Exactly, 200ms is rather different than 'get to the point.' Here is a 'reaction speed test' site: https://reactiontimetest.net/ for somebody who doesn't intuit what 200ms is like.

You will likely be unable to click the screen in response to a box turning green faster than 200ms. To hook somebody on something within 200ms is largely appealing to casino like stuff where every single jingle, color, flash of light, and other aspect of their games is carefully researched in order to maximize addiction on a subconscious level.

butlike 27 minutes ago | parent | prev | next [-]

To add to your list: ...or a hot body.

jayd16 2 hours ago | parent | prev [-]

> 200ms isn't enough time for significant information to be transmitted to a person and for them to process it.

I think the point of the flyer is that, surprisingly, it is.

pahkah 2 hours ago | parent [-]

I think there are two different definitions of "significant information" at play here. I interpreted the GP comment to mean "information about the thing being advertised".

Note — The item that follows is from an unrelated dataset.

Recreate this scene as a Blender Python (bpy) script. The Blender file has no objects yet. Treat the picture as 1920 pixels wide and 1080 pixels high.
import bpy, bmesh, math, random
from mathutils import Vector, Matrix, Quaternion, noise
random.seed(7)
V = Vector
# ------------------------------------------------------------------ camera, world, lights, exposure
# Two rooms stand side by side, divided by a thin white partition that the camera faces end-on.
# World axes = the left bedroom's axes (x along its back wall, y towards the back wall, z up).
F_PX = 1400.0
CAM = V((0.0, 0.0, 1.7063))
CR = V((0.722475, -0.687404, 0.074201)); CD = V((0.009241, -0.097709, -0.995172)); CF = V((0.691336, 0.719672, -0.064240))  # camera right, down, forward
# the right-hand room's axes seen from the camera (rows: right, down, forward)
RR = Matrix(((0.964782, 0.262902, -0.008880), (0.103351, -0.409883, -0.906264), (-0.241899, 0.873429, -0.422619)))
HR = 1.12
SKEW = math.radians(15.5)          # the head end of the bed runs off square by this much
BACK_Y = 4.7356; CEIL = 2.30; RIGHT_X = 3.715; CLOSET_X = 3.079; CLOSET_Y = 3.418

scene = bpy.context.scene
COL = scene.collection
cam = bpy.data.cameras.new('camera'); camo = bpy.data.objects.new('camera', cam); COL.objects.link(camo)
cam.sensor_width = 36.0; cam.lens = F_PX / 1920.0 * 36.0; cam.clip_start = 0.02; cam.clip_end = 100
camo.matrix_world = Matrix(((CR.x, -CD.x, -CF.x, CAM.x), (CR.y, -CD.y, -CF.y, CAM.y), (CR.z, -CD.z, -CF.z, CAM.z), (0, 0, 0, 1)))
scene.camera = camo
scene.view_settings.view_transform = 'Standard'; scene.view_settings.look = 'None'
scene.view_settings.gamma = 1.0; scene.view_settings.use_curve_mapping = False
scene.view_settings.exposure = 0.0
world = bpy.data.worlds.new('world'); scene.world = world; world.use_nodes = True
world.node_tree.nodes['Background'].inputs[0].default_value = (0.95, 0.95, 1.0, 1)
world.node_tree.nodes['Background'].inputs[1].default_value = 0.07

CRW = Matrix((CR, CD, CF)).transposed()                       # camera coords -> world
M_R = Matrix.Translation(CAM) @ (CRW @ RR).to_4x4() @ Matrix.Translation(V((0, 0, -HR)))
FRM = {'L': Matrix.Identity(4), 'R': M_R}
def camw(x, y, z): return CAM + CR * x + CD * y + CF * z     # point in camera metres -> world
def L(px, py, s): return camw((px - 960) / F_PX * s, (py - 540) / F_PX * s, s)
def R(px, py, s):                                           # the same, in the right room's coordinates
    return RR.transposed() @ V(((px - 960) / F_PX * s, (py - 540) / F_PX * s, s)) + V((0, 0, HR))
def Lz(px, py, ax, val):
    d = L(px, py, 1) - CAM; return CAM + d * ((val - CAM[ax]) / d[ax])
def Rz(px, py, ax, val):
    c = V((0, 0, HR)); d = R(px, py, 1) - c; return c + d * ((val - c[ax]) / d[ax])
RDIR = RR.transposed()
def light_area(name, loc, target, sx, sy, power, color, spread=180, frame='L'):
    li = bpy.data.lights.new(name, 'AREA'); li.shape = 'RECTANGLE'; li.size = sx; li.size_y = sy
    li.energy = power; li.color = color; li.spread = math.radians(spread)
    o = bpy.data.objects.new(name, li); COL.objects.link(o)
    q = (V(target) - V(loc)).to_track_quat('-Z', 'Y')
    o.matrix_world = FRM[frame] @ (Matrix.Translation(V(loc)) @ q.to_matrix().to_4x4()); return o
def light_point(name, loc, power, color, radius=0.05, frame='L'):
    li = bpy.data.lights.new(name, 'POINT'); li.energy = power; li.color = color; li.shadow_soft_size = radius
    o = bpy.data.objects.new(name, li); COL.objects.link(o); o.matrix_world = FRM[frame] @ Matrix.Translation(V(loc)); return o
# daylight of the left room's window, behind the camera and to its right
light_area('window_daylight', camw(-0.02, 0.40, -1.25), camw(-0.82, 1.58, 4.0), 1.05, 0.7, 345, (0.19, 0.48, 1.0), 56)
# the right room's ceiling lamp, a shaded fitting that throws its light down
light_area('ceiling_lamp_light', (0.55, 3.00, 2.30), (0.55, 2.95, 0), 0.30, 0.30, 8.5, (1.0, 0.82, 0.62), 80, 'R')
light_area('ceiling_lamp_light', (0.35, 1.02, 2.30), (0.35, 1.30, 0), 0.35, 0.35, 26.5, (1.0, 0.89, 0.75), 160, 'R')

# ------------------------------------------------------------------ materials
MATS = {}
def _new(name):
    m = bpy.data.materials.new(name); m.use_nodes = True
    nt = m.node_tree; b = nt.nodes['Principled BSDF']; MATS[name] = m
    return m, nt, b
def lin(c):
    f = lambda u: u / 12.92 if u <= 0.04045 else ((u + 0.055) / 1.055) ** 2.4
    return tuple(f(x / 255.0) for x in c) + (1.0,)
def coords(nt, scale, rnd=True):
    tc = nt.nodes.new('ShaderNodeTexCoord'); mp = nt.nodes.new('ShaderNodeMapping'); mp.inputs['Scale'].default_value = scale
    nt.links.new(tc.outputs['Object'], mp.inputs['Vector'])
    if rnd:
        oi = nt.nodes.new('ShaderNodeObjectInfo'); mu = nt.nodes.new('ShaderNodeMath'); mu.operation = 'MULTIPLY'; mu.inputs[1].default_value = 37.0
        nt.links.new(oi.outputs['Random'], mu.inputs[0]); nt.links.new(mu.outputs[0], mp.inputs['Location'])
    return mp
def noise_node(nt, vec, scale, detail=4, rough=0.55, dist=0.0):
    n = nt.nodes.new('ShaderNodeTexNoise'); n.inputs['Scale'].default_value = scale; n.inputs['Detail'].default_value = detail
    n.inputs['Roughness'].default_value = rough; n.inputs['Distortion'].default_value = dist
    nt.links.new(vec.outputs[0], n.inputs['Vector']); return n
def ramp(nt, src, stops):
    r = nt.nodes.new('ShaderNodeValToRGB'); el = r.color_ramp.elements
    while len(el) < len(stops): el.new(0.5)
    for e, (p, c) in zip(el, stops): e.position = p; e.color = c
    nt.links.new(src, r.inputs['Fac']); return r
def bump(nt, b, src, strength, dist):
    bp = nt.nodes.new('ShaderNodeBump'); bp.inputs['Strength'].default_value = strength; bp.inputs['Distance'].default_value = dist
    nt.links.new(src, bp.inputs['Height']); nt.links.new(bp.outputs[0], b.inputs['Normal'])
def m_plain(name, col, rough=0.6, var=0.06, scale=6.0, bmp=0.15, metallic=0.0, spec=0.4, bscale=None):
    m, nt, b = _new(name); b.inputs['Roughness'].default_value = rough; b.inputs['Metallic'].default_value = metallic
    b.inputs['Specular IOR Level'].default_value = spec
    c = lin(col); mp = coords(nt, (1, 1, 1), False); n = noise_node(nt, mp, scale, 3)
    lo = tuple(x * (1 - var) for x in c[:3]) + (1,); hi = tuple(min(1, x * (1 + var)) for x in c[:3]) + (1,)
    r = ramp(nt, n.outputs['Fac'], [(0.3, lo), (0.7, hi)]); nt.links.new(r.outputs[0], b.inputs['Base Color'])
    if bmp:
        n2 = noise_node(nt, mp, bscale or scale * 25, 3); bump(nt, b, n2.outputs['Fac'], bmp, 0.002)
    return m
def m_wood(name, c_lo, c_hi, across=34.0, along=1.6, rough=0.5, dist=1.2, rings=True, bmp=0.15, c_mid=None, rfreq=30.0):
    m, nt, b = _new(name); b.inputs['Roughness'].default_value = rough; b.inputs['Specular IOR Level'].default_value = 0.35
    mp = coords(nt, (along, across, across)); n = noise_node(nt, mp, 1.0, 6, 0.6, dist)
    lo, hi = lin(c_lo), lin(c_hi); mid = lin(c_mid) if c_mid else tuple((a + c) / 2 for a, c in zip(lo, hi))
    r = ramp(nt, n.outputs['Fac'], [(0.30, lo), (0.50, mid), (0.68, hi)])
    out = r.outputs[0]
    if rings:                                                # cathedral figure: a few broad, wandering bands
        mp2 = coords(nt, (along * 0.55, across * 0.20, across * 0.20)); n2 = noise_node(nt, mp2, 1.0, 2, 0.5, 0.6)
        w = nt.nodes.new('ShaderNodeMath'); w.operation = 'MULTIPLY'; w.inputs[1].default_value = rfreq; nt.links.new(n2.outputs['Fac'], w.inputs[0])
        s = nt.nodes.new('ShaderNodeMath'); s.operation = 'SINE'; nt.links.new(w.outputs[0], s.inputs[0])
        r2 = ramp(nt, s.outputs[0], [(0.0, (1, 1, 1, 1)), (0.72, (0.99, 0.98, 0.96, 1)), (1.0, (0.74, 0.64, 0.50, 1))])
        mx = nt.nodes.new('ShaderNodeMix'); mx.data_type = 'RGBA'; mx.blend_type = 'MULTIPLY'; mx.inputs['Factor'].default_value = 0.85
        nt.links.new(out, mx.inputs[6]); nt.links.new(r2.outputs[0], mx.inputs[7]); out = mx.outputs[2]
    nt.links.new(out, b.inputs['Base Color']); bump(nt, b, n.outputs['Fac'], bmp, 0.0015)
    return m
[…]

The point of the flyer is that you need to get the person to process one bit of information in the first 200ms: scroll or stay. GP's point is that that has little, if anything, to do with the ostensible purpose of advertising, informing people about a product.

jayd16 an hour ago | parent [-]

If you're selling a new GPU, showing the GPU in the first frame seems like a good bet and perfectly ethical, no? Same for a game, movie, food, car.